Satu dari empat terdakwa kasus suap proyek Dinas PUPR Pandus (kedua kiri) menangis usai berjumpa istrinya di ruang sidang Pengadilan Tindak Pidana Korupsi Pontianak di Pontianak, Kalimantan Barat, Senin (25/11/2019). Foto Antara/Jessica Helena Wuysang.

Alternatif selain hukuman mati

Usman menuturkan, hukuman mati malah akan memutus mata rantai petunjuk ketika membongkar kasus kejahatan. Di samping itu, hukuman mati membutuhkan biaya lebih mahal daripada mengurung pelaku korupsi.

“Eksekusi terakhir era Pak Jokowi, berapa biaya yang dikeluarkan? Biaya pengamanan dan segala macamnya itu menilai bahwa hukuman mati sebagai hukuman yang murah. Itu salah,” ucapnya.

Hukuman mati, lanjut dia, juga menghilangkan justifikasi moral Indonesia. Negara, kata dia, bakal kesulitan menemukan landasan untuk membela WNI yang tersangkut vonis mati di luar negeri.

Menurutnya, metode hukuman mati, baik itu dengan cara disuntik, disetrum, dipenggal, atau ditembak, mustahil dilaksanakan tanpa melanggar Konvensi Anti Penyiksaan.

Konvensi ini merupakan sebuah instrumen hukum internasional, yang tujuannya mencegah penyiksaan di seluruh dunia. Konvensi tersebut diadopsi Sidang Majelis Umum PBB melalui resolusi 39/46 pada 10 Desember 1984 dan mulai berlaku pada 26 Juni 1987. Indonesia meratifikasi konvensi ini melalui Undang-Undang Nomor 5 Tahun 1998 pada 28 September 1998.

“Penolakan hukuman mati itu bukan penolakan untuk menghukum terpidana korupsi. Menolak hukuman mati karena itu kejam, tidak manusiawi, dan merendahkan martabat manusia,” tutur Usman.

Usman menyarankan, pelaku korupsi tetap dihukum bui. Sebab, praktik hukuman mati berpotensi diterapkan secara diskriminatif.

Infografik hukuman koruptor. Alinea.id/Dwi Setiawan.

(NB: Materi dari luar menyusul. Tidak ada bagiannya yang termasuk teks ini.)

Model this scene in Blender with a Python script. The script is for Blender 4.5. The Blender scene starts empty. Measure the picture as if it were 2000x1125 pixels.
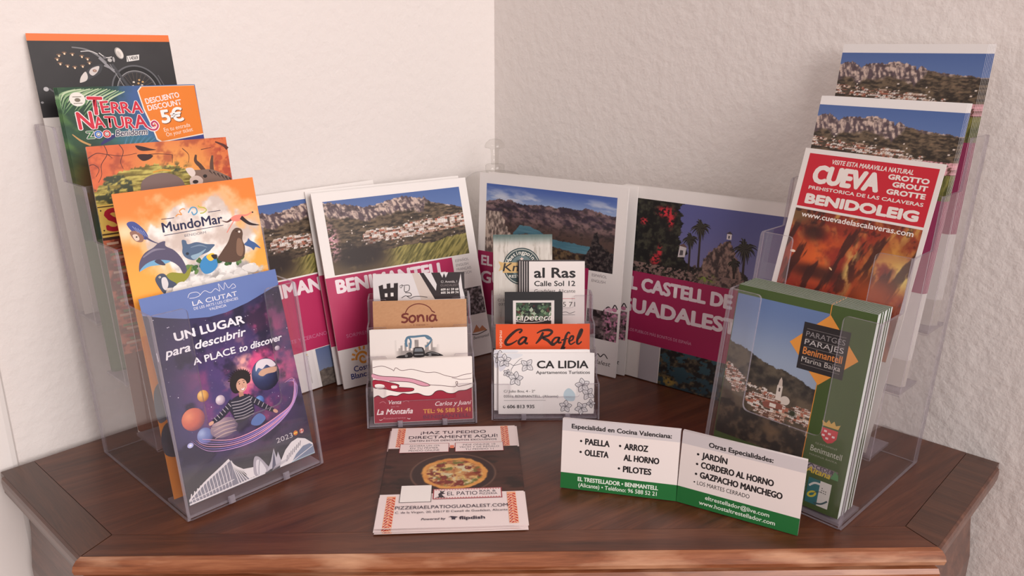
import bpy, math, random
import numpy as np
from mathutils import Vector, Matrix
from mathutils.geometry import tessellate_polygon

SC = bpy.context.scene
COL = SC.collection
TZ = 0.80                      # height of the table top above the floor

# ---------------------------------------------------------------- camera
cam_d = bpy.data.cameras.new('camera')
cam = bpy.data.objects.new('camera', cam_d)
COL.objects.link(cam)
SC.camera = cam
cam_d.sensor_fit = 'HORIZONTAL'
cam_d.sensor_width = 36.0
cam_d.lens = 1550.0 / 2000.0 * 36.0
cam_d.clip_start = 0.01
_yaw, _pit, _rol = 0.022589, 0.297813, 0.002359
_F = Vector((math.sin(_yaw) * math.cos(_pit), math.cos(_yaw) * math.cos(_pit), -math.sin(_pit)))
_R = Vector((math.cos(_yaw), -math.sin(_yaw), 0))
_U = _R.cross(_F)
_c, _s = math.cos(_rol), math.sin(_rol)
_R2 = _c * _R + _s * _U
_U2 = -_s * _R + _c * _U
cam.matrix_world = Matrix(((_R2.x, _U2.x, -_F.x, -0.000631), (_R2.y, _U2.y, -_F.y, -0.950113),
                           (_R2.z, _U2.z, -_F.z, 0.317763 + TZ), (0, 0, 0, 1)))

# ---------------------------------------------------------------- light
SC.view_settings.view_transform = 'Standard'
SC.view_settings.look = 'None'
SC.view_settings.gamma = 1.0
SC.view_settings.use_curve_mapping = False
SC.view_settings.exposure = 0.0
SC.cycles.transparent_max_bounces = 40
SC.cycles.max_bounces = 12
SC.cycles.diffuse_bounces = 5

W = bpy.data.worlds.new('room_light')
SC.world = W
W.use_nodes = True
_bg = W.node_tree.nodes['Background']
_bg.inputs['Color'].default_value = (1.0, 0.925, 0.905, 1)
_bg.inputs['Strength'].default_value = 0.37

def area_light(name, loc, target, sx, sy, power, color):
    d = bpy.data.lights.new(name, 'AREA')
    d.shape = 'RECTANGLE'
    d.size, d.size_y = sx, sy
    d.energy = power
    d.color = color
    o = bpy.data.objects.new(name, d)
    COL.objects.link(o)
    o.location = loc
    o.rotation_euler = (Vector(target) - Vector(loc)).to_track_quat('-Z', 'Y').to_euler()
    return o
# daylight from the room's window, off to the right behind the camera
area_light('window_daylight', (1.35, -2.3, TZ + 0.95), (0, -0.2, TZ + 0.1), 1.6, 1.4, 57, (1.0, 0.925, 0.90))

# ---------------------------------------------------------------- materials
def new_mat(name):
    m = bpy.data.materials.new(name)
    m.use_nodes = True
    nt = m.node_tree
    return m, nt, nt.nodes['Principled BSDF']

def lin(c):
    a = np.asarray(c, dtype=np.float64) / 255.0
    return np.where(a <= 0.04045, a / 12.92, ((a + 0.055) / 1.055) ** 2.4)

def lin4(c):
    l = lin(c)
    return (float(l[0]), float(l[1]), float(l[2]), 1.0)

def mat_print():
    m, nt, b = new_mat('printed_paper')
    a = nt.nodes.new('ShaderNodeAttribute')
    a.attribute_name = 'ink'
    nt.links.new(a.outputs['Color'], b.inputs['Base Color'])
    b.inputs['Roughness'].default_value = 0.42
    b.inputs['Specular IOR Level'].default_value = 0.35
    return m

def mat_plain(name, c, rough=0.6, spec=0.3):
    m, nt, b = new_mat(name)
    n = nt.nodes.new('ShaderNodeTexNoise')
    n.inputs['Scale'].default_value = 90
    mx = nt.nodes.new('ShaderNodeMix')
    mx.data_type = 'RGBA'
    l = lin4(c)
    mx.inputs['A'].default_value = l
    mx.inputs['B'].default_value = (l[0] * 0.94, l[1] * 0.94, l[2] * 0.94, 1)
    nt.links.new(n.outputs['Fac'], mx.inputs['Factor'])
    nt.links.new(mx.outputs['Result'], b.inputs['Base Color'])
    b.inputs['Roughness'].default_value = rough
    b.inputs['Specular IOR Level'].default_value = spec
    return m

def mat_wall(name, c, bump=0.32, scale=105):
    m, nt, b = new_mat(name)
    tc = nt.nodes.new('ShaderNodeTexCoord')
    n1 = nt.nodes.new('ShaderNodeTexNoise')
    n1.inputs['Scale'].default_value = scale
    n1.inputs['Detail'].default_value = 5
    n1.inputs['Roughness'].default_value = 0.55
    n2 = nt.nodes.new('ShaderNodeTexNoise')
    n2.inputs['Scale'].default_value = 4
    n2.inputs['Detail'].default_value = 3
    nt.links.new(tc.outputs['Object'], n1.inputs['Vector'])
    nt.links.new(tc.outputs['Object'], n2.inputs['Vector'])
    ad = nt.nodes.new('ShaderNodeMath')
    ad.operation = 'MULTIPLY_ADD'
    ad.inputs[1].default_value = 1.6
    nt.links.new(n2.outputs['Fac'], ad.inputs[0])
    nt.links.new(n1.outputs['Fac'], ad.inputs[2])
    bp = nt.nodes.new('ShaderNodeBump')
    bp.inputs['Strength'].default_value = bump
    bp.inputs['Distance'].default_value = 0.004
    nt.links.new(ad.outputs[0], bp.inputs['Height'])
    nt.links.new(bp.outputs['Normal'], b.inputs['Normal'])
    mx = nt.nodes.new('ShaderNodeMix')
    mx.data_type = 'RGBA'
    l = lin4(c)
    mx.inputs['A'].default_value = l
    mx.inputs['B'].default_value = (l[0] * 0.95, l[1] * 0.945, l[2] * 0.94, 1)
    nt.links.new(n2.outputs['Fac'], mx.inputs['Factor'])
    nt.links.new(mx.outputs['Result'], b.inputs['Base Color'])
    b.inputs['Roughness'].default_value = 0.85
    b.inputs['Specular IOR Level'].default_value = 0.15
    return m

def mat_wood(name, dark, mid, light, rot=0.0, rough=0.34, stretch=14.0, worn=None, coat=0.25):
    m, nt, b = new_mat(name)
    tc = nt.nodes.new('ShaderNodeTexCoord')
    mp = nt.nodes.new('ShaderNodeMapping')
    mp.inputs['Rotation'].default_value = (0, 0, rot)
    mp2 = nt.nodes.new('ShaderNodeMapping')
    mp2.inputs['Scale'].default_value = (1.0, stretch, stretch)
    nt.links.new(tc.outputs['Object'], mp.inputs['Vector'])
    nt.links.new(mp.outputs['Vector'], mp2.inputs['Vector'])
    n = nt.nodes.new('ShaderNodeTexNoise')
    n.inputs['Scale'].default_value = 7
    n.inputs['Detail'].default_value = 9
    n.inputs['Roughness'].default_value = 0.65
    n.inputs['Distortion'].default_value = 0.4
    nt.links.new(mp2.outputs['Vector'], n.inputs['Vector'])
    n2 = nt.nodes.new('ShaderNodeTexNoise')
    n2.inputs['Scale'].default_value = 60
    n2.inputs['Detail'].default_value = 4
    nt.links.new(mp2.outputs['Vector'], n2.inputs['Vector'])
    mm = nt.nodes.new('ShaderNodeMath')
    mm.operation = 'MULTIPLY_ADD'
    mm.inputs[1].default_value = 0.3
    nt.links.new(n2.outputs['Fac'], mm.inputs[0])
    nt.links.new(n.outputs['Fac'], mm.inputs[2])
    r = nt.nodes.new('ShaderNodeValToRGB')
    e = r.color_ramp.elements
    e[0].position = 0.42
    e[0].color = lin4(dark)
    e[1].position = 0.88
    e[1].color = lin4(light)
    k = e.new(0.64)
    k.color = lin4(mid)
    nt.links.new(mm.outputs[0], r.inputs['Fac'])
    out = r.outputs['Color']
    if worn:
        n3 = nt.nodes.new('ShaderNodeTexNoise')
        n3.inputs['Scale'].default_value = 14
        n3.inputs['Detail'].default_value = 6
        mp3 = nt.nodes.new('ShaderNodeMapping')
        mp3.inputs['Scale'].default_value = (1, 5, 5)
        nt.links.new(tc.outputs['Object'], mp3.inputs['Vector'])
        nt.links.new(mp3.outputs['Vector'], n3.inputs['Vector'])
        r3 = nt.nodes.new('ShaderNodeValToRGB')
        r3.color_ramp.elements[0].position = 0.5
        r3.color_ramp.elements[1].position = 0.72
        nt.links.new(n3.outputs['Fac'], r3.inputs['Fac'])
        mx = nt.nodes.new('ShaderNodeMix')
        mx.data_type = 'RGBA'
        mx.inputs['B'].default_value = lin4(worn)
        nt.links.new(r3.outputs['Color'], mx.inputs['Factor'])
        nt.links.new(out, mx.inputs['A'])
        out = mx.outputs['Result']
    nt.links.new(out, b.inputs['Base Color'])
    bp = nt.nodes.new('ShaderNodeBump')
    bp.inputs['Strength'].default_value = 0.08
    bp.inputs['Distance'].default_value = 0.001
    nt.links.new(mm.outputs[0], bp.inputs['Height'])
    nt.links.new(bp.outputs['Normal'], b.inputs['Normal'])
    b.inputs['Roughness'].default_value = rough
    b.inputs['Coat Weight'].default_value = coat
    b.inputs['Coat Roughness'].default_value = 0.25
    return m

def mat_clear(name, tint, gloss=1.0, diffuse=0.0, dcol=(235, 228, 235), rough=0.03):
    # thin clear plastic: light passes straight through, the surface mirrors by Fresnel
    m = bpy.data.materials.new(name)
    m.use_nodes = True
    nt = m.node_tree
    nt.nodes.clear()
    o = nt.nodes.new('ShaderNodeOutputMaterial')
    t = nt.nodes.new('ShaderNodeBsdfTransparent')
    t.inputs['Color'].default_value = (*tint, 1)
    body = t.outputs[0]
    if diffuse:
        d = nt.nodes.new('ShaderNodeBsdfDiffuse')
        d.inputs['Color'].default_value = lin4(dcol)
        mx = nt.nodes.new('ShaderNodeMixShader')
        mx.inputs['Fac'].default_value = diffuse
        nt.links.new(t.outputs[0], mx.inputs[1])
        nt.links.new(d.outputs[0], mx.inputs[2])
        body = mx.outputs[0]
    g = nt.nodes.new('ShaderNodeBsdfGlossy')
    g.inputs['Roughness'].default_value = rough
    # Schlick reflectance of a thin sheet, the same from either side
    lw = nt.nodes.new('ShaderNodeLayerWeight')
    lw.inputs['Blend'].default_value = 0.5
    pw = nt.nodes.new('ShaderNodeMath')
    pw.operation = 'POWER'
    pw.inputs[1].default_value = 5.0
    nt.links.new(lw.outputs['Facing'], pw.inputs[0])
    mu = nt.nodes.new('ShaderNodeMath')
    mu.operation = 'MULTIPLY_ADD'
    mu.inputs[1].default_value = 0.8 * gloss
    mu.inputs[2].default_value = 0.035 * gloss
    nt.links.new(pw.outputs[0], mu.inputs[0])
    mx2 = nt.nodes.new('ShaderNodeMixShader')
    nt.links.new(mu.outputs[0], mx2.inputs['Fac'])
    nt.links.new(body, mx2.inputs[1])
    nt.links.new(g.outputs[0], mx2.inputs[2])
    nt.links.new(mx2.outputs[0], o.inputs['Surface'])
    return m

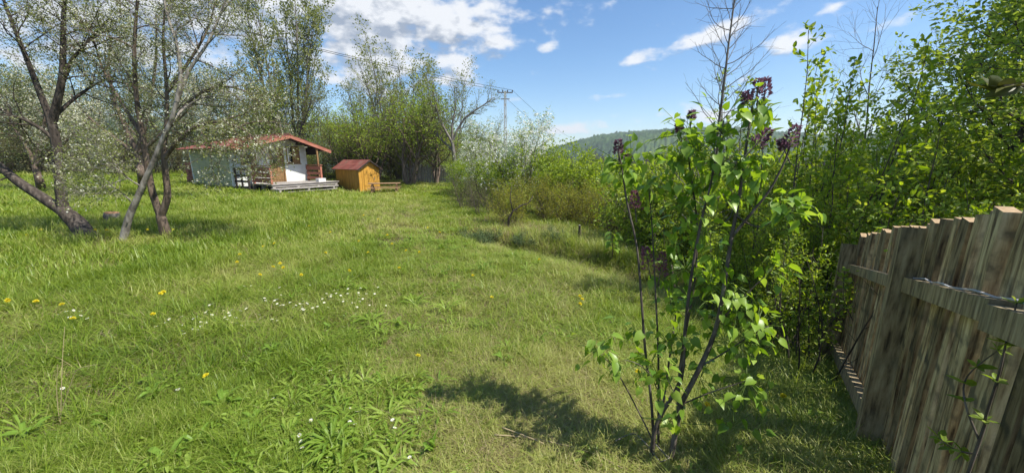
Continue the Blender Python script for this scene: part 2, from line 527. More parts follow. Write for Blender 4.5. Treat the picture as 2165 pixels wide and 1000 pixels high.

Dihubungi terpisah, pakar hukum pidana dari Universitas Trisakti Abdul Fickar Hadjar mengatakan, hukuman mati adalah gambaran berat dari konsekuensi parahnya tindakan korupsi. Maka, kata dia, perlu dipenuhi unsur kondisi tertentu yang terdapat dalam Pasal 2 ayat 2 UU Tipikor.

“Seperti residivis, bencana alam, atau keadaan perang. Kondisi-kondisi ini jarang ditemui,” ujar Fickar saat dihubungi, Selasa (17/12).

Ketimbang menerapkan hukuman mati yang cenderung tidak manusiawi, Fickar menyarankan, koruptor dibebankan dengan pendekatan perampasan aset. Menurut dia, memiskinkan koruptor dengan merampas sebanyak-banyaknya harta kekayaan, lebih menimbulkan efek jera.

Praktiknya, ungkap Fickar, dengan cara menutup semua akses ekonomi pelaku tindak pidana korupsi. Kemudian, tak diperbolehkan memiliki kartu kredit hingga dilarang memimpin perusahaan. Selain itu, hak politik koruptor harus dicabut.

“Hukuman mati tidak menjamin penjeraan. Hukuman mati narkoba tidak menyurutkan pelakunya. Hukuman mati dalam UU Tipikor masih ada, tetapi pendapat saya itu, pemiskinan saja,” tutur Fickar.